The LORD passed before him and proclaimed, “The LORD, the LORD, a God merciful and gracious, slow to anger, and abounding in steadfast love and faithfulness, keeping steadfast love for thousands, forgiving iniquity and transgression and sin, but who will by no means clear the guilty, visiting the iniquity of the fathers on the children and the children’s children, to the third and the fourth generation.” (Exodus 34:6–7, ESV)

 

God forgives sin, and expects us to do the same. “Forgive us as we forgive those who trespass against us” (Matthew 6:2). Colossians 2:13-14 says that God has forgiven all our trespasses in Christ, cancelling the record of debt that stood against us.

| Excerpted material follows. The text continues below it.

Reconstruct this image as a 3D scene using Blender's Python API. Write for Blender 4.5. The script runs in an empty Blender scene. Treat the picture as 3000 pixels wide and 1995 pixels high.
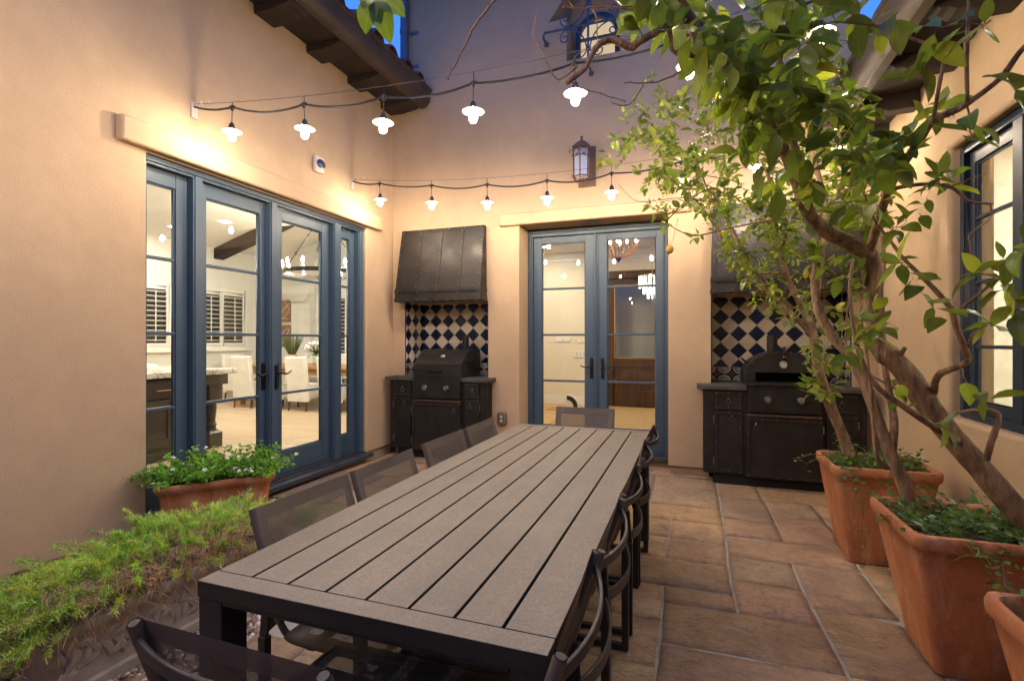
import bpy, bmesh, math, random
from mathutils import Vector, Matrix, Quaternion, noise
random.seed(7)
scene = bpy.context.scene
COL = scene.collection
PI = math.pi
R = math.radians
V = Vector
TH = R(19.5)                       # heading of the lens, left of the back wall's normal
CT, ST = math.cos(TH), math.sin(TH)
EYE = 1.37

def at(u, v, F):
    """survey helper: a sighted direction and a measured distance give a point of the place"""
    r = (u-1500)/1480*F
    return V((r*CT-F*ST, r*ST+F*CT, EYE+(997-v)/1480*F))

# ---------------------------------------------------------------- materials
def newmat(name):
    m = bpy.data.materials.new(name); m.use_nodes = True
    nt = m.node_tree
    return m, nt, nt.nodes['Principled BSDF'], nt.nodes['Material Output']

def N(nt, t, **kw):
    n = nt.nodes.new(t)
    for k, v in kw.items():
        if k in n.inputs: n.inputs[k].default_value = v
        else: setattr(n, k, v)
    return n

def mixc(nt, fac, a, b, mode='MIX'):
    n = nt.nodes.new('ShaderNodeMix'); n.data_type = 'RGBA'; n.blend_type = mode
    for i, x in ((0, fac), (6, a), (7, b)):
        if hasattr(x, 'links'): nt.links.new(x, n.inputs[i])
        elif i == 0: n.inputs[0].default_value = x
        else: n.inputs[i].default_value = (x[0], x[1], x[2], 1)
    return n.outputs[2]

def math_(nt, op, a, b=None, c=None):
    n = nt.nodes.new('ShaderNodeMath'); n.operation = op
    for i, x in enumerate((a, b, c)):
        if x is None: continue
        if hasattr(x, 'links'): nt.links.new(x, n.inputs[i])
        else: n.inputs[i].default_value = x
    return n.outputs[0]

def noise_(nt, scale, detail=4, rough=.55, coord=None, stretch=None, dist=0):
    if coord is None:
        coord = N(nt, 'ShaderNodeTexCoord').outputs['Object']
    if stretch:
        mp = N(nt, 'ShaderNodeMapping'); mp.inputs['Scale'].default_value = stretch
        nt.links.new(coord, mp.inputs[0]); coord = mp.outputs[0]
    n = N(nt, 'ShaderNodeTexNoise', Scale=scale, Detail=detail, Roughness=rough, Distortion=dist)
    nt.links.new(coord, n.inputs['Vector'])
    return n.outputs['Fac']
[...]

For those who enter into the new covenant, God will be merciful toward our iniquities, and will remember sins no more (Jeremiah 31:31-34).

 

Sin is lawlessness or iniquity (1 John 3:4). It creates a debt against us. It’s like causing damage to someone as in an auto accident or having your bull gore someone else’s (Exodus 21:28-36). It’s not hurting someone’s feelings, though hurt feelings might be a part. It’s not violating what someone else thinks is right or wrong. Sin goes against the life and love of God. We always incur a debt to God for sin, and we owe people we sin against too. Sometimes the sin is private or internal, meaning no other people were harmed (sin always hurts), but we still owe a debt to God. Forgiveness comes when we confess that we’ve sinned and repent or change direction away from the sin and towards righteous behavior God expects from us.

 

We see some examples of forgiveness in the monetary sense in the laws of the Sabbath year (Deuteronomy 15 “you shall grant a release…every creditor to his neighbor”), collateral (Deuteronomy 24:10) and the above mentioned ox. These laws help illustrate for us the concepts of forgiveness and restitution.

 

My take on forgiveness then is to dismiss the debt. When someone has sinned against me, I forgive when I relinquish my claim to payment. In other words, forgiveness means I am not owed anything. When I think of the debt again, I have to remember that the person doesn’t owe me anything. I can only dismiss the debt against me, however. I cannot dismiss the debt that others might have with each other, nor can I dismiss any debt for others that is owed to God. Only Jesus can do that, and only on the basis of believing in Him. Believing doesn’t mean just to acknowledge His existence. It means to abide in His Word, trusting and obeying in all things, especially in forgiveness.

 

Sometimes I forgive a person, but I still don’t want anything to do with them. Forgiveness doesn’t mean I have to hang around them. There are stories that make the rounds in different forms about rattlesnakes or scorpions getting carried out of danger, and they always end up biting or stinging the person who helped them. The moral of those stories is, “You knew what I was when you picked me up.” So just because I forgive someone, doesn’t mean I don’t know what they are. I might forgive the poisonous snake, but I don’t hang around waiting for them to strike. I know what they are, and don’t even stay in their neighborhood.